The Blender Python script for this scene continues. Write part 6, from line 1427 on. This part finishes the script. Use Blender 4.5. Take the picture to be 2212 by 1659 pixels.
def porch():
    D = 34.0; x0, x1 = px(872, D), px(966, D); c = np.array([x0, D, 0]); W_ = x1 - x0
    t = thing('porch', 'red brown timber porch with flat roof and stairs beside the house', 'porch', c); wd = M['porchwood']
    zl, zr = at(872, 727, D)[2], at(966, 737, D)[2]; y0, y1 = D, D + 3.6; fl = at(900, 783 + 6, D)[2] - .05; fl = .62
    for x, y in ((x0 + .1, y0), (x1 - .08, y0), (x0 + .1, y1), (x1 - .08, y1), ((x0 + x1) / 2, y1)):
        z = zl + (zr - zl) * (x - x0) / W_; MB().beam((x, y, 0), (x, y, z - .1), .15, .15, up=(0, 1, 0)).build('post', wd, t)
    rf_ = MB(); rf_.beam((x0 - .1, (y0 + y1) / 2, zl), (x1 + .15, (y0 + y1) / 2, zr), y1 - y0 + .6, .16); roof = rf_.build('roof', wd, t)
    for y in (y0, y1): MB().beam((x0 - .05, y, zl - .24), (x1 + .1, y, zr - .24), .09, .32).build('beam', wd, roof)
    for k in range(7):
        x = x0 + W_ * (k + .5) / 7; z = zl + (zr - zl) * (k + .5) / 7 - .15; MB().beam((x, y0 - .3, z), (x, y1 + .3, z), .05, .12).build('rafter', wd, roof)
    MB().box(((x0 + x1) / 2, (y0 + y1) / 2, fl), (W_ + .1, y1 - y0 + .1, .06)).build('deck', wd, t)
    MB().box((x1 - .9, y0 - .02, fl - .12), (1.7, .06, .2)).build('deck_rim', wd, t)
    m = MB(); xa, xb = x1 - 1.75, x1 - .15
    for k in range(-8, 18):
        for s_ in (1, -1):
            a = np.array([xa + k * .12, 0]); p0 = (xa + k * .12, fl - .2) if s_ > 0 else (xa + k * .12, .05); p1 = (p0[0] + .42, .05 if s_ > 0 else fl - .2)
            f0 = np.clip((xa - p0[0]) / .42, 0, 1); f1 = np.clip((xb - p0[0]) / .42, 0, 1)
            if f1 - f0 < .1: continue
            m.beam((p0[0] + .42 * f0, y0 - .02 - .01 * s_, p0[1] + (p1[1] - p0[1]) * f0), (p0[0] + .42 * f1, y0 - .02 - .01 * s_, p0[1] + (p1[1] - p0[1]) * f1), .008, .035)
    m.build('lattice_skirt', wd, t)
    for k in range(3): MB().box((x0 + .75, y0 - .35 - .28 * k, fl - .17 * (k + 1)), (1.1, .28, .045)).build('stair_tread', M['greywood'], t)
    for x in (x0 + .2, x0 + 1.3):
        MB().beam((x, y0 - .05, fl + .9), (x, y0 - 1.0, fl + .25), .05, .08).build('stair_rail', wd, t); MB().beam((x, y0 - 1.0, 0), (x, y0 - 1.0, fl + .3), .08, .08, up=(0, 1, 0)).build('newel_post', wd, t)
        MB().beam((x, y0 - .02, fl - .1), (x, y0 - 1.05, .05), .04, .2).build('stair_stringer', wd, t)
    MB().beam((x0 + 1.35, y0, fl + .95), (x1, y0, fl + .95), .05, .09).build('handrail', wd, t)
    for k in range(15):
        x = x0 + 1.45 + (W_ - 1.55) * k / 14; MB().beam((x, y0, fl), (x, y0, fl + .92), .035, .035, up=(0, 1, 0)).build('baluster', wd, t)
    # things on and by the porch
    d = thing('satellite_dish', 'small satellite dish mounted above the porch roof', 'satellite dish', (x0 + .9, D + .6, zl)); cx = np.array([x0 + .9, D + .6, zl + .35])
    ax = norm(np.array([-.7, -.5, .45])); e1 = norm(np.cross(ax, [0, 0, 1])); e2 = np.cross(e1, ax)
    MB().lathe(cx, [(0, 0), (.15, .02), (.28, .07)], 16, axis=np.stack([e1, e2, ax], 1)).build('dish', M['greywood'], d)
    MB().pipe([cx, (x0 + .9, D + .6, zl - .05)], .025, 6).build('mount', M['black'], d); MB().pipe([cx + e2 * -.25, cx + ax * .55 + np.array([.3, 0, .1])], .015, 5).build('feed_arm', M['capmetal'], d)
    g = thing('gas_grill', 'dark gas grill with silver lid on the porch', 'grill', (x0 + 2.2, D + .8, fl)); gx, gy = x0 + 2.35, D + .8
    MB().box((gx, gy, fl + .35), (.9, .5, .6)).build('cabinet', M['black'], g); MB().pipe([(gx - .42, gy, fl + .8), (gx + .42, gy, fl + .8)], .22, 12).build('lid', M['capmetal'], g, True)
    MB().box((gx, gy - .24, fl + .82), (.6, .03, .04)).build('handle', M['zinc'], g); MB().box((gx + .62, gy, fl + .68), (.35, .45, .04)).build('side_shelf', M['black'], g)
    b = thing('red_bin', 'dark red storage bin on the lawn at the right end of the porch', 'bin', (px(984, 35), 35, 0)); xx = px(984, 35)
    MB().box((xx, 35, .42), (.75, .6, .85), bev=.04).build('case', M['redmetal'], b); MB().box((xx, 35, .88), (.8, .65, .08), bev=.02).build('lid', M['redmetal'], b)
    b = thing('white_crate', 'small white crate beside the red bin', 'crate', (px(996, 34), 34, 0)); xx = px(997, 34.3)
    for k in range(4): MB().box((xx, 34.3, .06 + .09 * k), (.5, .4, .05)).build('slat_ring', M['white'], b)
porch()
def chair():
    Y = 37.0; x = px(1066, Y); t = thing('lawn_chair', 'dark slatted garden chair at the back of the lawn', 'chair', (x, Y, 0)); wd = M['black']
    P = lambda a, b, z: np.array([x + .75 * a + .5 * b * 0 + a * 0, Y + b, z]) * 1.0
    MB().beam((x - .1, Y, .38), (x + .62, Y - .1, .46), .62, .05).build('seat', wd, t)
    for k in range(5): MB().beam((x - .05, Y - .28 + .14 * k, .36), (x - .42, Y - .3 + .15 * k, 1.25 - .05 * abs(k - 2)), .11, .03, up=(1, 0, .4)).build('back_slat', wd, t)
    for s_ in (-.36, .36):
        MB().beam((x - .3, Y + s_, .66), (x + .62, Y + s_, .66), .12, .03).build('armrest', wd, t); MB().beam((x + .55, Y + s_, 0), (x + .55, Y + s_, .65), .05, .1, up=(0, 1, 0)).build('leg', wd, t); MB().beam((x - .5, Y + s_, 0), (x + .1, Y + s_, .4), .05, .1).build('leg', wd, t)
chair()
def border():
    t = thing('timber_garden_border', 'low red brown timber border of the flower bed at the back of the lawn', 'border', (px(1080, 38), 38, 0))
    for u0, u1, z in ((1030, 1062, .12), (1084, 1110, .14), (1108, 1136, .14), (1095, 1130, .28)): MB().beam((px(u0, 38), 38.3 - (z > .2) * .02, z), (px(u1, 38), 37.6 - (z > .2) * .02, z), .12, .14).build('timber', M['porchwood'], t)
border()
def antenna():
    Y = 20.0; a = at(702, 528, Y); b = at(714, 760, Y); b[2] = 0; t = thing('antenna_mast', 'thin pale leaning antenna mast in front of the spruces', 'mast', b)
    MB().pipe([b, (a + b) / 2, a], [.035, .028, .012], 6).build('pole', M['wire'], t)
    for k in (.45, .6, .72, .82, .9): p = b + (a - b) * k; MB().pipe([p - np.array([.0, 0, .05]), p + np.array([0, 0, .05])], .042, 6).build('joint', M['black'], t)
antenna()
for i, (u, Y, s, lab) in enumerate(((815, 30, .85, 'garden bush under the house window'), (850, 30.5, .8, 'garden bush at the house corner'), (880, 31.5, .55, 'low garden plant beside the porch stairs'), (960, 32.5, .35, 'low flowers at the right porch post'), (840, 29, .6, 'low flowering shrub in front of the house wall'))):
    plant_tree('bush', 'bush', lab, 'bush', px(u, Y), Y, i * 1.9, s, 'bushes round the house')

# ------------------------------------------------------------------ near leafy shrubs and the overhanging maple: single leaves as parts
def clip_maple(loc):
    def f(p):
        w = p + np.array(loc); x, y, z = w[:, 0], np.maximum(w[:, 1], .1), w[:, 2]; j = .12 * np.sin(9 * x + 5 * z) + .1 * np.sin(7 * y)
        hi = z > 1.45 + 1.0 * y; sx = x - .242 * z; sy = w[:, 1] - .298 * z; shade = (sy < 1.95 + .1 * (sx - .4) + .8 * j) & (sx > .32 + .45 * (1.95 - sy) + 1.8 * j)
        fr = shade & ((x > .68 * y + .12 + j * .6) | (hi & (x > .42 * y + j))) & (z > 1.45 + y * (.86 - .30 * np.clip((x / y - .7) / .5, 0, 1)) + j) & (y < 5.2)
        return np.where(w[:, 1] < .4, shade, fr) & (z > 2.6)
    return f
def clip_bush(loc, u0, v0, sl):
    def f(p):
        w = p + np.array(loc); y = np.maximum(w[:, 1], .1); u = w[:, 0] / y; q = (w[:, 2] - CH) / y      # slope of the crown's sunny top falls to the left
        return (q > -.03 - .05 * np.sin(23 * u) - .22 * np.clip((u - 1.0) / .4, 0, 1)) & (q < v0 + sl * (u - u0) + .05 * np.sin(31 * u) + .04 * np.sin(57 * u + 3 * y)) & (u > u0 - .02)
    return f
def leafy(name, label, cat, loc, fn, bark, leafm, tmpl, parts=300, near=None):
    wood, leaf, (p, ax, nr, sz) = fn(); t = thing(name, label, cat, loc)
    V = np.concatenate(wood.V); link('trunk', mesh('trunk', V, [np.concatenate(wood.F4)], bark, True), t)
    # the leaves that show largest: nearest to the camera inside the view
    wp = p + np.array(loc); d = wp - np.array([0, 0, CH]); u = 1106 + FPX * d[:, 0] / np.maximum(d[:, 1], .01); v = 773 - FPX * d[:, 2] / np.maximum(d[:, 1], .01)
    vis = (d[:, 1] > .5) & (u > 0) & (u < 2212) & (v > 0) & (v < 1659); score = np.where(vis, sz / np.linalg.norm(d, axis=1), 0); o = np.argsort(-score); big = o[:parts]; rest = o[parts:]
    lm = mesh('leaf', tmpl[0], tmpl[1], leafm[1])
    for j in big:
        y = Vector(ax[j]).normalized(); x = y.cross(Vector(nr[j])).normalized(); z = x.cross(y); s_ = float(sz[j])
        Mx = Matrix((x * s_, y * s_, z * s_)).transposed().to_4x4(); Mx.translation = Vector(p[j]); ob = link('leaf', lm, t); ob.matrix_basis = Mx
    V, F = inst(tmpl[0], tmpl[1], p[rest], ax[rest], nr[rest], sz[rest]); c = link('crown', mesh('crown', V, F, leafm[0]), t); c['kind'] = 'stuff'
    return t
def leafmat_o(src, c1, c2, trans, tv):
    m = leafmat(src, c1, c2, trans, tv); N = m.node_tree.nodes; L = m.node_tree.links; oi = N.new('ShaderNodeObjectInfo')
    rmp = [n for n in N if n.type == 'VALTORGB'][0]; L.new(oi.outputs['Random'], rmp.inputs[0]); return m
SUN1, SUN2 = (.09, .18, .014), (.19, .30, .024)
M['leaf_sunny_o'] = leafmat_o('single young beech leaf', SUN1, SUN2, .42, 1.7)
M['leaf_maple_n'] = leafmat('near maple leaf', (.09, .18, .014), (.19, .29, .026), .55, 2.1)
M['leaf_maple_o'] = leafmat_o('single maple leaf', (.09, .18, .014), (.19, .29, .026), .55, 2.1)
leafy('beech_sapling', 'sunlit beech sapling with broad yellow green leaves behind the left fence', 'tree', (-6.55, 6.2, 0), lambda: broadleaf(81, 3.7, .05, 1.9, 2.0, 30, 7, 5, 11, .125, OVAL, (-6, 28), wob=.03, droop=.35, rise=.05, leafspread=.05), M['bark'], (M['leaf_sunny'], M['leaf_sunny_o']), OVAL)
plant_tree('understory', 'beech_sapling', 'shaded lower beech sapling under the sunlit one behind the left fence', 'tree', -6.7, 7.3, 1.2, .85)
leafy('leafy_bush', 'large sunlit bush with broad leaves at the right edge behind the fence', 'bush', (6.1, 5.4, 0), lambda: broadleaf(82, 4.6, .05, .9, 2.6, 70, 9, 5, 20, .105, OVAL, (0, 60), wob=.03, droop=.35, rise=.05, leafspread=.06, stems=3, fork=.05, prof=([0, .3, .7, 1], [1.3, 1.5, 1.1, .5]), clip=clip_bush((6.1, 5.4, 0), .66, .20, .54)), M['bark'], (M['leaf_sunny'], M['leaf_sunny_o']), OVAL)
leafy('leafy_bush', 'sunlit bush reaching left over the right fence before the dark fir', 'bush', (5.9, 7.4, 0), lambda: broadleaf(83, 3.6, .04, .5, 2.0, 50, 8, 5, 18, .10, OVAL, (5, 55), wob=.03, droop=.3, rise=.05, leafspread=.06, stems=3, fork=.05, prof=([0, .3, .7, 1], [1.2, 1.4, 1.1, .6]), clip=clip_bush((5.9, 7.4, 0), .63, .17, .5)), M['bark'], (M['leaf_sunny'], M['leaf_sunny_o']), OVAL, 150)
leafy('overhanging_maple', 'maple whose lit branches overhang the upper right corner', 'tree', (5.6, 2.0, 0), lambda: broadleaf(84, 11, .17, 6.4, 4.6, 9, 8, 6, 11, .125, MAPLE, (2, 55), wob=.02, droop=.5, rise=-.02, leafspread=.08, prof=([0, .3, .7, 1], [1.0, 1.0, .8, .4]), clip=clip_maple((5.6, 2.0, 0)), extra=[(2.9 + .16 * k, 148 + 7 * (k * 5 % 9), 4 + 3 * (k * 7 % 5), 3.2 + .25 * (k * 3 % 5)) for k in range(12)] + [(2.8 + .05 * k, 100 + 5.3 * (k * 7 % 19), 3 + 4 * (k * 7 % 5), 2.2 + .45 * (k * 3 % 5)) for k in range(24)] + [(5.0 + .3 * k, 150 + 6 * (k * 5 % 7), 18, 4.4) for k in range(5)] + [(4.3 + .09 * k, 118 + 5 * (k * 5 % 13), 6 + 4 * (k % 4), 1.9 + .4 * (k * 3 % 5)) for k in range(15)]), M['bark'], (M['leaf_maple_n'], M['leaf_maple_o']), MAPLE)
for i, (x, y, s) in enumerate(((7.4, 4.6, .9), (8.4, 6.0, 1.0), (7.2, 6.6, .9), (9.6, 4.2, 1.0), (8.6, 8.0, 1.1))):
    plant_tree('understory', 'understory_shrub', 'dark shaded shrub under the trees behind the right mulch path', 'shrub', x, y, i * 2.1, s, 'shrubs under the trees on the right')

_____

■ TASK GOAL ■
Find "plant_tree('understory', 'beech_sapling', 'shaded" in the data above, then repeat that line and all lines after it exactly, ending with the final line.

■ EXERCISE ANSWER ■
plant_tree('understory', 'beech_sapling', 'shaded lower beech sapling under the sunlit one behind the left fence', 'tree', -6.7, 7.3, 1.2, .85)
leafy('leafy_bush', 'large sunlit bush with broad leaves at the right edge behind the fence', 'bush', (6.1, 5.4, 0), lambda: broadleaf(82, 4.6, .05, .9, 2.6, 70, 9, 5, 20, .105, OVAL, (0, 60), wob=.03, droop=.35, rise=.05, leafspread=.06, stems=3, fork=.05, prof=([0, .3, .7, 1], [1.3, 1.5, 1.1, .5]), clip=clip_bush((6.1, 5.4, 0), .66, .20, .54)), M['bark'], (M['leaf_sunny'], M['leaf_sunny_o']), OVAL)
leafy('leafy_bush', 'sunlit bush reaching left over the right fence before the dark fir', 'bush', (5.9, 7.4, 0), lambda: broadleaf(83, 3.6, .04, .5, 2.0, 50, 8, 5, 18, .10, OVAL, (5, 55), wob=.03, droop=.3, rise=.05, leafspread=.06, stems=3, fork=.05, prof=([0, .3, .7, 1], [1.2, 1.4, 1.1, .6]), clip=clip_bush((5.9, 7.4, 0), .63, .17, .5)), M['bark'], (M['leaf_sunny'], M['leaf_sunny_o']), OVAL, 150)
leafy('overhanging_maple', 'maple whose lit branches overhang the upper right corner', 'tree', (5.6, 2.0, 0), lambda: broadleaf(84, 11, .17, 6.4, 4.6, 9, 8, 6, 11, .125, MAPLE, (2, 55), wob=.02, droop=.5, rise=-.02, leafspread=.08, prof=([0, .3, .7, 1], [1.0, 1.0, .8, .4]), clip=clip_maple((5.6, 2.0, 0)), extra=[(2.9 + .16 * k, 148 + 7 * (k * 5 % 9), 4 + 3 * (k * 7 % 5), 3.2 + .25 * (k * 3 % 5)) for k in range(12)] + [(2.8 + .05 * k, 100 + 5.3 * (k * 7 % 19), 3 + 4 * (k * 7 % 5), 2.2 + .45 * (k * 3 % 5)) for k in range(24)] + [(5.0 + .3 * k, 150 + 6 * (k * 5 % 7), 18, 4.4) for k in range(5)] + [(4.3 + .09 * k, 118 + 5 * (k * 5 % 13), 6 + 4 * (k % 4), 1.9 + .4 * (k * 3 % 5)) for k in range(15)]), M['bark'], (M['leaf_maple_n'], M['leaf_maple_o']), MAPLE)
for i, (x, y, s) in enumerate(((7.4, 4.6, .9), (8.4, 6.0, 1.0), (7.2, 6.6, .9), (9.6, 4.2, 1.0), (8.6, 8.0, 1.1))):
    plant_tree('understory', 'understory_shrub', 'dark shaded shrub under the trees behind the right mulch path', 'shrub', x, y, i * 2.1, s, 'shrubs under the trees on the right')